Fernhill at Mulgoa boomerangs back onto market

Fernhill at Mulgoa boomerangs back onto market
Fernhill at Mulgoa boomerangs back onto market

The trophy estate, Fernhill at Mulgoa has returned to the market.

Set on 383 hectares at the foot of the Blue Mountains, its stunning seven bedroom sandstone residence was completed in the 1840s for the Cox pioneering family.

Fernhill’s heritage-listed Greek Revival temple style homestead is set high on the hill with sweeping valley views from its classic colonnaded porch.
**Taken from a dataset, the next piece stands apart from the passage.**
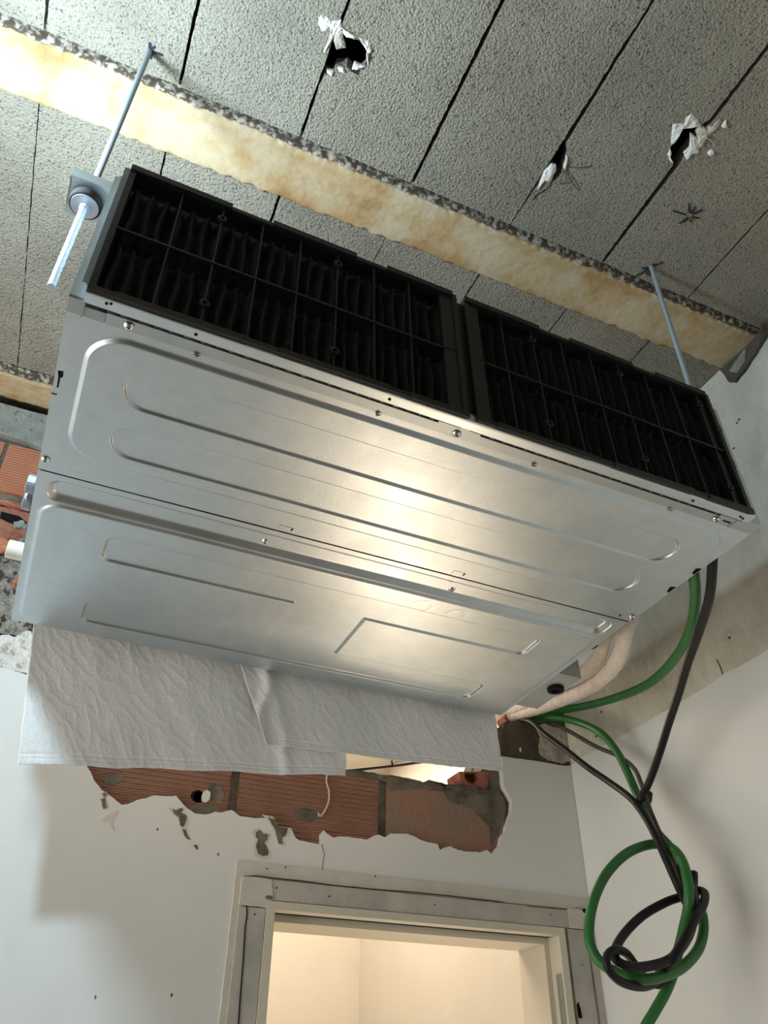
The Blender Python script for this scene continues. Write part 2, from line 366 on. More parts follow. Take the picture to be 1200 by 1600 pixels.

Inside features a 16-seater dining room and sprung ballroom.

Marketing on the $30 million plus estate commenced on the weekend through Ken Jacobs at Christie's International.

The debenture firm Angas Securities has moved to offload the property after its complex put and call sale option to South African businessman Simon Tripp and his wife Brenda eventually fell through.

Angus took on the holding in 2011 after property developer Warren Anderson vacated the property, located around an hour’s drive west of the Sydney CBD.

Anderson, who housed stuffed animals in the ballroom, was forced to depart after a long court battle with receivers following the break-up of his 42-year marriage.

It was furnished with Regency antiques, paintings and French Empire clocks, on the back of Anderson's 20 years success in consolidating development sites for Coles New World.

The Adelaide-based boutique financier, are still seeking permissions to develop 100-lot plus housing on its outer perimeter of the entire 654-hectare property.

Picnic race meetings were held during the brief occupancy of the entreprenurial Simon Tripp and his wife Brenda to provide income for the costly estate.

Fernhill has a great thoroughbred history, as one of the greatest racehorses that ever trod the Australian turf, Yattendon died at Fernhill in 1880.

Winner of the Sydney Cup in 1866, Yattendon produced Melbourne Cup winners Chester (1877) and Grand Flaneur (1880).

The stables are the oldest buildings on site having housed the Irish stonemasons who worked on the sandstone residence designed by the colonial architect Mortimer Lewis.

Fernhill was built by William Cox, an engineer who oversaw the road that passed over the Blue Mountains, for his son Edward.

It remained in the ownership of the Cox family until 1896, when it sold to the Wright family, of Wright, Heaton and Co, who billed their firm as the most extensive carrying firm in the colony.

Anderson bought it from John Darling IV in 1980 for $2.8 million. Darling paid 22,500 pounds in 1955.